PROBLEM DETAILS
Compile every line that includes the word "pixels".

DATASET EXCERPTS
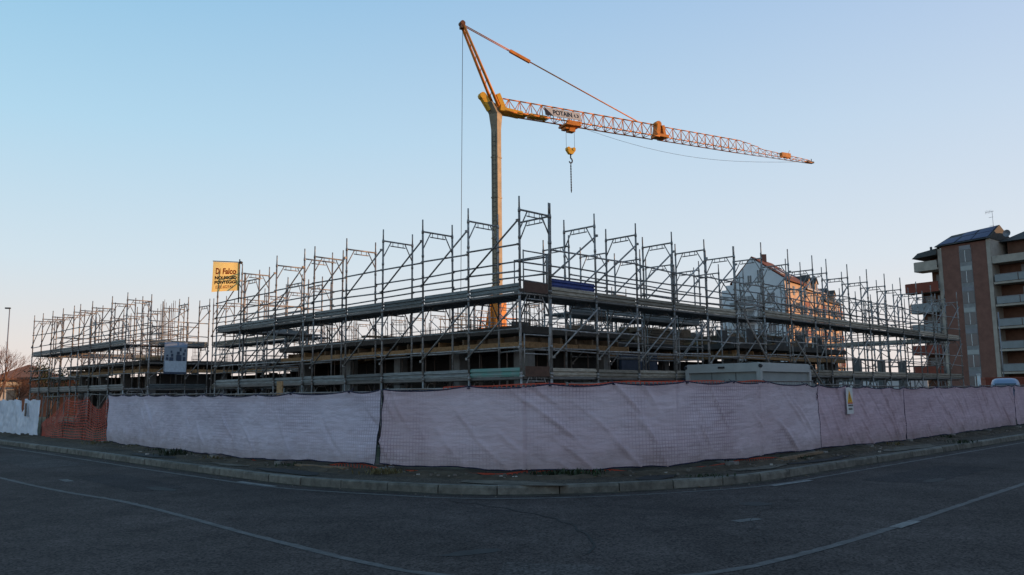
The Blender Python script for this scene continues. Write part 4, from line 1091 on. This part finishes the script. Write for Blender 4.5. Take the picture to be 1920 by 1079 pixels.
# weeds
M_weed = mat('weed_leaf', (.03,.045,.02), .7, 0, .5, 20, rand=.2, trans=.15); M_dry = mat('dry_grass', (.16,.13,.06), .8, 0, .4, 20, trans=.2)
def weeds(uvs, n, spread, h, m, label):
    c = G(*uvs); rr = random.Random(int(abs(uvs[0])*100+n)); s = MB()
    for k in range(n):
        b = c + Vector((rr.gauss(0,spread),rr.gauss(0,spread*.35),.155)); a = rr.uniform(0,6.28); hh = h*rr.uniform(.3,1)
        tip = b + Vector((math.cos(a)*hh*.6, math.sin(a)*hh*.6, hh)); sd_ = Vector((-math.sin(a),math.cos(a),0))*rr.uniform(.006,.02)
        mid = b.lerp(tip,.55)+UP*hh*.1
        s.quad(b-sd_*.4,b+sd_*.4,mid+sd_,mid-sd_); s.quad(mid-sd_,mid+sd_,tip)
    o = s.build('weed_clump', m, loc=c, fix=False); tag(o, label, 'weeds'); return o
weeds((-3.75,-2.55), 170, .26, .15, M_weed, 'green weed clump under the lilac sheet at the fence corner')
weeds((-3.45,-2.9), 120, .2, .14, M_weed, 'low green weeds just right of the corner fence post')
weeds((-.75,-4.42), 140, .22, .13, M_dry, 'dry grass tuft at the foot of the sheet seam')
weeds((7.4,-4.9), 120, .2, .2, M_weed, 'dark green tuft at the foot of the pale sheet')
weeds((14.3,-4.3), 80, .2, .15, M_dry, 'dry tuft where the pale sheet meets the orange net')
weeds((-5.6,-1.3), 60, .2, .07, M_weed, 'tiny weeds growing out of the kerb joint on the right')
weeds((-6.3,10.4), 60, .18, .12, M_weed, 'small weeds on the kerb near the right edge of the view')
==
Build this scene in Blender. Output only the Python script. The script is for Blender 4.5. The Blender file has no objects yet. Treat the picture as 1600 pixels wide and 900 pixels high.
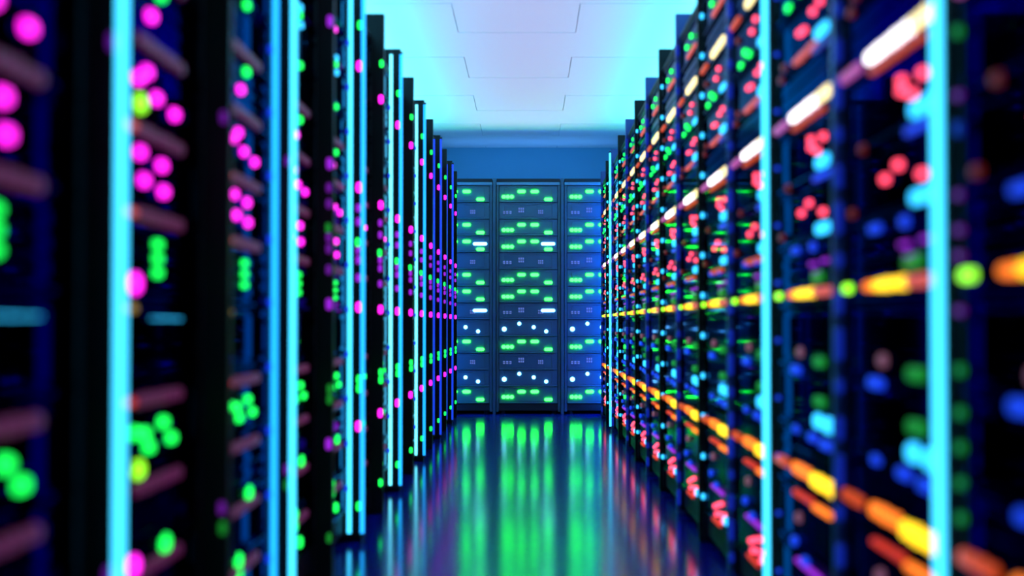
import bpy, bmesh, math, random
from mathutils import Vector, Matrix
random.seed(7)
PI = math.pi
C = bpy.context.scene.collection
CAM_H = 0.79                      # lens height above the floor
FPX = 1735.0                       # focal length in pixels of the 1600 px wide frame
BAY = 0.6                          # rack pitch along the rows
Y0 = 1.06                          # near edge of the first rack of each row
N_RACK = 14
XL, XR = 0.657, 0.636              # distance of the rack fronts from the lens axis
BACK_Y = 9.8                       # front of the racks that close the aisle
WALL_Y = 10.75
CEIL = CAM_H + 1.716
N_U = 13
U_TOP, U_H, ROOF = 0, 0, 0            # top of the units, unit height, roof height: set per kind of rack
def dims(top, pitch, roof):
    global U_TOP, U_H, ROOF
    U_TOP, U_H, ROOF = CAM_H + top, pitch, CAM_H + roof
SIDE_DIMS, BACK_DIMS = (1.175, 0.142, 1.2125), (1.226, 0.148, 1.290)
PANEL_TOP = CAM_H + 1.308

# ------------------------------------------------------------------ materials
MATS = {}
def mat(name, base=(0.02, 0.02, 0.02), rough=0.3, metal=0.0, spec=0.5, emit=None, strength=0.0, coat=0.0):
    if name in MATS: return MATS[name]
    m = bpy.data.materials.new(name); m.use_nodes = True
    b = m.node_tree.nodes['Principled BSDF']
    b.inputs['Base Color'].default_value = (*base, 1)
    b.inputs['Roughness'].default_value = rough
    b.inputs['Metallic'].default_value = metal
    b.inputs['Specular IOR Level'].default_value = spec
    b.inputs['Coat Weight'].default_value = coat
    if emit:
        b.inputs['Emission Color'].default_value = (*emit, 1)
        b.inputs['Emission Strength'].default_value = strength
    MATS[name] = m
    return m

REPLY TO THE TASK
The Blender Python script for this scene continues. Write part 4, from line 1091 on. This part finishes the script. Write for Blender 4.5. Take the picture to be 1920 by 1079 pixels.
Build this scene in Blender. Output only the Python script. The script is for Blender 4.5. The Blender file has no objects yet. Treat the picture as 1600 pixels wide and 900 pixels high.
FPX = 1735.0                       # focal length in pixels of the 1600 px wide frame